## Problem:
Print word for word the first line of the listing below and every line after it, through the line with "bpy.context.scene.camera = camo". Leave out the pictures and the rest.

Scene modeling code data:
● ● ● ● ●

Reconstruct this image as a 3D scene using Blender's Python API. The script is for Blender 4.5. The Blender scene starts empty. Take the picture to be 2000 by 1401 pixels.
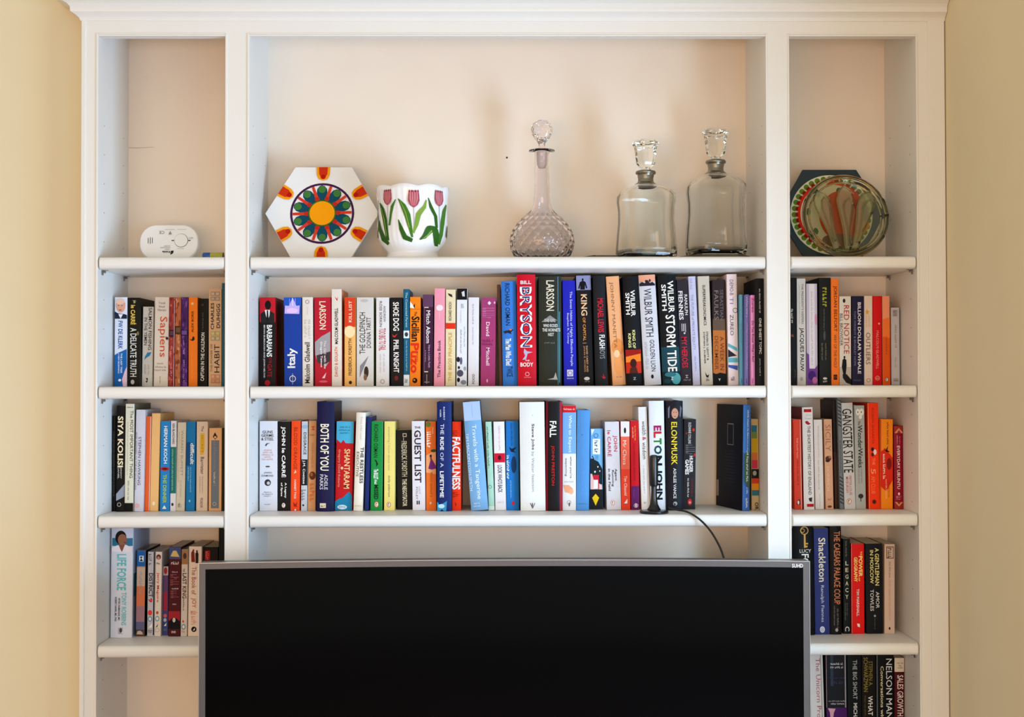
import bpy, bmesh, math, random
from mathutils import Matrix, Vector

C = bpy.context.scene.collection
random.seed(7)
PI = math.pi

# ------------------------------------------------------------------ camera
F = 2620.0                      # focal length in pixels of the 2000 px wide frame
DIST = 2.91                     # camera to the front of the bookcase (y = 0)
EYE = 1.5
cam = bpy.data.cameras.new('camera')
cam.sensor_width = 36
cam.lens = F * 36 / 2000
cam.clip_start = 0.05
camo = bpy.data.objects.new('camera', cam)
C.objects.link(camo)
RM = (Matrix.Rotation(-.0092, 3, 'Z') @ Matrix.Rotation(PI / 2 + .0168, 3, 'X') @ Matrix.Rotation(-.0019, 3, 'Z'))
camo.matrix_world = Matrix.Translation((0, -DIST, EYE)) @ RM.to_4x4()
bpy.context.scene.camera = camo


def W(px, py, y=0.0):
    """point of the plane at depth y that the photograph shows at a pixel -> (x, z)"""
    d = RM @ Vector(((px - 1000) / F, -(py - 700.5) / F, -1))
    t = (y + DIST) / d.y
    return d.x * t, EYE + d.z * t


def X(px, py=744, y=0.0): return W(px, py, y)[0]
def Z(py, px=1000, y=0.0): return W(px, py, y)[1]


def lin(c):
    c = c.lstrip('#')
    v = [int(c[i:i + 2], 16) / 255 for i in (0, 2, 4)]
    return tuple(((x + .055) / 1.055) ** 2.4 if x > .04045 else x / 12.92 for x in v)


# ------------------------------------------------------------------ world and light
vs = bpy.context.scene.view_settings
vs.view_transform = 'Standard'
vs.look = 'None'
vs.gamma = 1
vs.use_curve_mapping = False
vs.exposure = 0.0
world = bpy.data.worlds.new('room_light')
bpy.context.scene.world = world
world.use_nodes = True
bg = world.node_tree.nodes['Background']
bg.inputs[0].default_value = (1.0, .935, .755, 1)
bg.inputs[1].default_value = .68


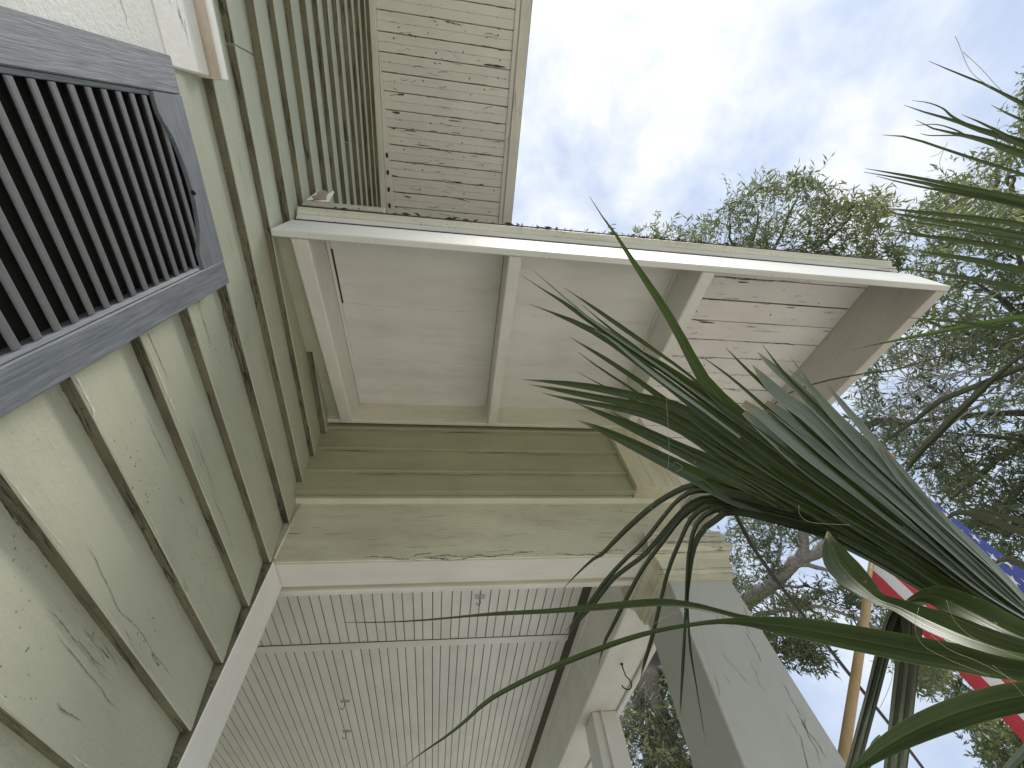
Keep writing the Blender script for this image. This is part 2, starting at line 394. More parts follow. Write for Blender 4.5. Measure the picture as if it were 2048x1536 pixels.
# sealant bead along the last panel edge, with an open crack by the first rafter
slab('caulk_bead', 1.432, 1.4545, .527, 1.99, .258, .2695, M['rafter'], .001)
slab('caulk_bead', -.8195, -.800, .527, 1.99, .255, .2695, M['rafter'], .001)
slab('open_joint', -.799, -.790, .64, 1.02, .266, .2695, M['dark'], 0)
slab('roof_deck_backing', -.99, 3.13, .50, 5.2, .452, .460, M['dark'], 0)
# gable overhang: roof decking boards seen from below
y = .470
k = 0
while y < 5.1:
    o = .43 + random.uniform(-.003, .003)
    slab('deck_board', 1.547, 3.138, y + .003, y + .187 - .003, o, o + .02, M['eave'], .0012)
    y += .1875 + (random.uniform(-.004, .004)); k += 1
slab('barge_board', 3.140, 3.222, .527, 5.3, 0.0, .46, M['barge'], .003)
for (x, y, lx, ly) in [(1.98, 1.055, .05, .005), (1.75, .69, .07, .004), (2.1, .688, .03, .003), (3.1, 1.065, .02, .003), (1.8, 1.44, .025, .004), (2.62, .87, .03, .003), (2.4, 1.07, .03, .002)]:
    c = flake(x, y, lx, ly, zr(y, .4275), M['bare'], porch); c.rotation_euler.x = math.atan(SL)
# gable strip between eave and beam
box('frieze_board', -1.06, 1.50, 1.998, 2.03, 2.70, 2.985, M['cream'], porch, .003)
sb = [1.985, 2.159, 2.400, 2.6487, 2.80]
for i in range(4):
    z0, z1 = sb[i], sb[i + 1] + .02
    prof = [(2.030, z0), (2.030, z0 + .014), (2.050, z0 + .035), (2.057, z1), (2.085, z1), (2.085, z0)] if i else [(2.048, z0), (2.057, z1), (2.085, z1), (2.085, z0)]
    prism('siding_board', prof, 'X', -1.06, 1.312, M['strip'], porch, .0015)
prism('corner_board', [(1.310, 2.005), (1.44, 2.005), (1.447, 2.012), (1.454, 2.005), (1.60, 2.005), (1.607, 2.012), (1.614, 2.005), (1.675, 2.005), (1.675, 2.20), (1.310, 2.20)], 'Z', 1.985, 2.86, M['creamz'], porch, .0015)
box('gable_wall', 1.50, 1.674, 2.21, 7.0, 2.12, 3.1, M['white'], porch, .002)
prism('beam_moulding', [(2.118, 1.985), (2.112, 2.045), (2.118, 2.058), (2.16, 2.058), (2.16, 1.966), (2.145, 1.966), (2.132, 1.978)], 'X', -1.06, 1.675, M['cream'], porch, .0015)
prism('beam', [(2.155, 1.548), (2.163, 1.536), (2.385, 1.536), (2.385, 1.98), (2.155, 1.98)], 'X', -1.06, 1.676, [M['beamface'], M['white']], porch, .003, midx=[1, 1, 1, 0, 0])
prism('beam_groove', [(2.386, 1.552), (2.428, 1.548), (2.428, 1.98), (2.386, 1.98)], 'X', -1.2, 1.262, M['beamface'], porch, .001)
prism('beam_cover_strip', [(2.4285, 1.532), (2.474, 1.532), (2.474, 1.98), (2.4285, 1.98)], 'X', -1.2, 1.262, M['white'], porch, .003)
box('beam_top', -1.0, 1.676, 2.16, 2.47, 1.985, 2.10, M['core'], porch, 0)
# side beam towards the back of the porch
prism('side_beam', [(1.268, 1.536), (1.655, 1.536), (1.655, 2.1), (1.268, 2.1)], 'Y', 2.387, 8.5, M['whitey'], porch, .004)
prism('beam_lip', [(1.600, 1.512), (1.657, 1.512), (1.657, 1.5345), (1.600, 1.5345)], 'Y', 2.70, 8.5, M['whitey'], porch, .004)
prism('picture_rail', [(1.252, 1.95), (1.267, 1.945), (1.267, 2.035), (1.252, 2.03)], 'Y', 2.472, 8.5, M['whitey'], porch, .002)
prism('crown_trim', [(1.215, 2.096), (1.267, 2.04), (1.267, 2.096)], 'Y', 2.472, 8.5, M['darktrim'], porch, 0)  # coloured dark for the shade between ceiling and side beam
# beadboard ceiling
def bead_board(x, p, y0, y1):
    q = p / 2
    prof = [(x + .003, 2.1), (x + q - .013, 2.1), (x + q - .010, 2.110), (x + q - .007, 2.110), (x + q - .004, 2.1), (x + q + .004, 2.0985), (x + q + .010, 2.1), (x + p - .005, 2.1), (x + p, 2.111), (x + p, 2.13), (x, 2.13), (x, 2.112)]
    prism('beadboard', prof, 'Y', y0, y1, [M['bead'], M['groove']], porch, 0, midx=[0, 1, 1, 1, 0, 0, 0, 1, 0, 0, 0, 1])
P = .1702
x = -4.4
while x < 1.21:
    w = min(P, 1.25 - x)
    bead_board(x, w - .0015, 2.475, 4.128)
    bead_board(x, w - .0015, 4.130, 8.5)
    x += P
hexa('ceiling_batten', [W(-4.4, 4.104, 2.093), W(1.262, 4.190, 2.093), W(1.262, 4.30, 2.093), W(-4.4, 4.214, 2.093), W(-4.4, 4.104, 2.0985), W(1.262, 4.190, 2.0985), W(1.262, 4.30, 2.0985), W(-4.4, 4.214, 2.0985)], M['bead'], porch, .001)
hexa('batten_shadow_gap', [W(-4.4, 4.094, 2.0975), W(1.262, 4.180, 2.0975), W(1.262, 4.189, 2.0975), W(-4.4, 4.103, 2.0975), W(-4.4, 4.094, 2.0995), W(1.262, 4.180, 2.0995), W(1.262, 4.189, 2.0995), W(-4.4, 4.103, 2.0995)], M['darktrim'], porch, 0)
box('ceiling_backing', -4.5, 1.26, 2.475, 8.5, 2.132, 2.15, M['dark'], porch, 0)
box('porch_back_wall', -4.6, -4.45, 2.42, 8.5, ZG, 2.2, M['siding'], porch, 0)
# corner post: tapered, with stepped capital
def post(x0, x1, y0, y1, zt, tx, lab):
    zb = ZG
    k = (zt - zb) * tx
    o = hexa('porch_post', [W(x0 - k, y0, zb), W(x1 + k * .5, y0, zb), W(x1 + k * .5, y1 + k * .4, zb), W(x0 - k, y1 + k * .4, zb),
                             W(x0, y0, zt), W(x1, y0, zt), W(x1, y1, zt), W(x0, y1, zt)], M['whitez'], porch, .003)
    o['label'] = lab
    return o
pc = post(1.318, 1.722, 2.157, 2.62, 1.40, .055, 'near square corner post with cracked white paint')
def ring(name, x0, x1, y0, y1, prof, parent):
    """stepped moulding wrapped round a square post: profile (outset, z)"""
    bm = bmesh.new(); rings = []
    for (o, z) in prof:
        rings.append([bm.verts.new(W(*c, z)) for c in ((x0 - o, y0 - o), (x1 + o, y0 - o), (x1 + o, y1 + o), (x0 - o, y1 + o))])
    for a, b in zip(rings, rings[1:]):
        for k in range(4): bm.faces.new((a[k], a[(k + 1) % 4], b[(k + 1) % 4], b[k]))
    bm.faces.new(rings[0][::-1]); bm.faces.new(rings[-1])
    bmesh.ops.recalc_face_normals(bm, faces=bm.faces[:])
    return bmobj(name, bm, M['capital'], parent)
M['capital'] = paint('cream_capital_paint', (.60, .58, .46), 'X', crack=.35, grime=.55, grime_col=(.28, .23, .14), bump=.8)
ring('capital', 1.318, 1.722, 2.150, 2.63, [(.0, 1.355), (.018, 1.36), (.018, 1.385), (.03, 1.40), (.03, 1.412), (.04, 1.47), (.062, 1.50), (.062, 1.512), (.085, 1.53), (.085, 1.556), (.07, 1.575), (.07, 1.655), (.062, 1.662)], pc)
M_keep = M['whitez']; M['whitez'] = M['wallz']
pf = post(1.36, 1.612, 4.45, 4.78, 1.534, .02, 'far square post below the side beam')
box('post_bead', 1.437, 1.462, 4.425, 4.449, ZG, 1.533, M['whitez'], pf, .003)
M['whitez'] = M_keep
box('porch_floor', -4.4, 1.75, 2.16, 8.5, ZG + .01, ZG + .25, M['concrete'], porch, .004)

# ---------------------------------------------------------------- shutter
K = .955
YS = lambda v: v * K
shut = empty('louvered_shutter', W(-.955, .24, .5), 'charcoal louvered shutter with an arched top rail on the green wall', 'shutter')
x0, x1 = -.998, -.953
ya, yb, yc, yd = YS(-.150), YS(-.041), YS(.529), YS(.628)
zt = YS(1.824); zi = YS(1.675); zbot = -.75
prism('stile', [(x0, ya), (x1, ya), (x1, yb), (x0, yb)], 'Z', zbot, zt, M['shutz'], shut, .002)
prism('stile', [(x0, yc), (x1, yc), (x1, yd), (x0, yd)], 'Z', zbot, zt, M['shutz'], shut, .002)
prism('stile_moulding', [(x0 + .004, yb + .001), (x1 - .006, yb + .001), (x1 - .012, yb + .014), (x0 + .004, yb + .014)], 'Z', zbot + .15, zi + .0, M['shutz'], shut, .001)
prism('stile_moulding', [(x0 + .004, yc - .001), (x1 - .006, yc - .001), (x1 - .012, yc - .014), (x0 + .004, yc - .014)], 'Z', zbot + .15, zi + .0, M['shutz'], shut, .001)
# arched rail
def arch(s):
    s = min(max(s, 0), 1); e = .09
    if s < e or s > 1 - e: return 0
    u = (s - e) / (1 - 2 * e)
    return .062 * (1 - (2 * abs(u - .5)) ** 2.2) * (1 if .12 < u < .88 else max(0, min(u, 1 - u) / .12)) ** .8
n = 28
pr = [(YS(-.041) + .0015 + (yc - yb - .003) * k / n, zi + arch(k / n)) for k in range(n + 1)]
prism('top_rail', pr + [(yc - .0015, zt), (yb + .0015, zt)], 'X', x1 - .014, x1, M['shuty'], shut, 0)
prism('bottom_rail', [(yb + .0015, zbot), (yc - .0015, zbot), (yc - .0015, zbot + .15), (yb + .0015, zbot + .15)], 'X', x0, x1, M['shuty'], shut, .002)
sp = .0545 * K
z = YS(1.6364) + 2 * sp
slat0 = None
while z > zbot + .15:
    # each louver slopes down and outward
    prof = [(-.963, z - .006), (-.9605, z - .002), (-.9605, z + .012), (-.964, z + .018), (-.994, z + .042), (-.998, z + .042), (-.998, z + .030), (-.972, z + .004)]
    c = prism('louver', prof, 'Y', yb + .0155, yc - .0155, M['slat'], shut, .0008) if slat0 is None else link('louver', slat0.data, shut, slat0.location + Vector((0, 0, (z - zfirst) * S)))
    if slat0 is None: slat0 = c; zfirst = z
    z -= sp
box('back_panel', -1.0035, -.9955, ya + .01, yd - .01, zbot + .01, zt - .02, M['dark'], shut, 0)
def screw(y, z, parent):
    c = W(x1, y, z); V, F = tube_data([c + Vector((-.002, 0, 0)), c + Vector((.0022, 0, 0)), c + Vector((.0035, 0, 0))], [.0045, .0045, .002], 10)
    return mesh('screw', V, F, M['steel'], parent)
screw(YS(.262), YS(1.742), shut)

# ---------------------------------------------------------------- small things on the house
def hook(p, label, bent=False):
    e = empty('adhesive_hook', p, label, 'hook', 'stick-on hooks on the porch ceiling')
    s = .017
    mesh('pad', [p + Vector((dx * s * 1.5, dy * s, dz)) for dz in (-.0012, -.0002) for dx, dy in ((-1, -1), (1, -1), (1, 1), (-1, 1))], BOXF, M['clear'], e)
    pts = [p + Vector((0, .0, -.002)), p + Vector((0, .003, -.014)), p + Vector((.001, .006, -.03)), p + Vector((-.006, .010, -.038)), p + Vector((-.016, .008, -.034)), p + Vector((-.02, .006, -.026))]
    tube('wire', [tuple(q) for q in spline(pts, 16)], .0016, M['steel'], e, 6)
    return e
hook(W(.271, 3.4788, 2.0985), 'clear stick-on hook on the ceiling close behind the front beam')
hook(W(-1.083, 5.3383, 2.0985), 'clear stick-on hook on the ceiling boards beyond the cross batten')
hook(W(-1.147, 6.1098, 2.0985), 'small dark stick-on hook farthest back on the porch ceiling')
p = W(1.430, 3.56, 1.536)
ch = empty('cup_hook', p, 'black wire cup hook screwed into the underside of the side beam', 'hook')
pts = [p, p + Vector((.002, .004, -.03)), p + Vector((.006, .006, -.05)), p + Vector((.02, .012, -.062)), p + Vector((.024, .02, -.082)), p + Vector((.006, .022, -.095)), p + Vector((-.014, .02, -.088)), p + Vector((-.022, .018, -.078))]
tube('wire', [tuple(q) for q in spline(pts, 26)], .0028, M['steel'], ch, 8)
tube('collar', [p, p + Vector((0, 0, -.004))], .007, M['steel'], ch, 10)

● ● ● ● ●

## Answer for this exercise:
Reconstruct this image as a 3D scene using Blender's Python API. The script is for Blender 4.5. The Blender scene starts empty. Take the picture to be 2000 by 1401 pixels.
import bpy, bmesh, math, random
from mathutils import Matrix, Vector

C = bpy.context.scene.collection
random.seed(7)
PI = math.pi

# ------------------------------------------------------------------ camera
F = 2620.0                      # focal length in pixels of the 2000 px wide frame
DIST = 2.91                     # camera to the front of the bookcase (y = 0)
EYE = 1.5
cam = bpy.data.cameras.new('camera')
cam.sensor_width = 36
cam.lens = F * 36 / 2000
cam.clip_start = 0.05
camo = bpy.data.objects.new('camera', cam)
C.objects.link(camo)
RM = (Matrix.Rotation(-.0092, 3, 'Z') @ Matrix.Rotation(PI / 2 + .0168, 3, 'X') @ Matrix.Rotation(-.0019, 3, 'Z'))
camo.matrix_world = Matrix.Translation((0, -DIST, EYE)) @ RM.to_4x4()
bpy.context.scene.camera = camo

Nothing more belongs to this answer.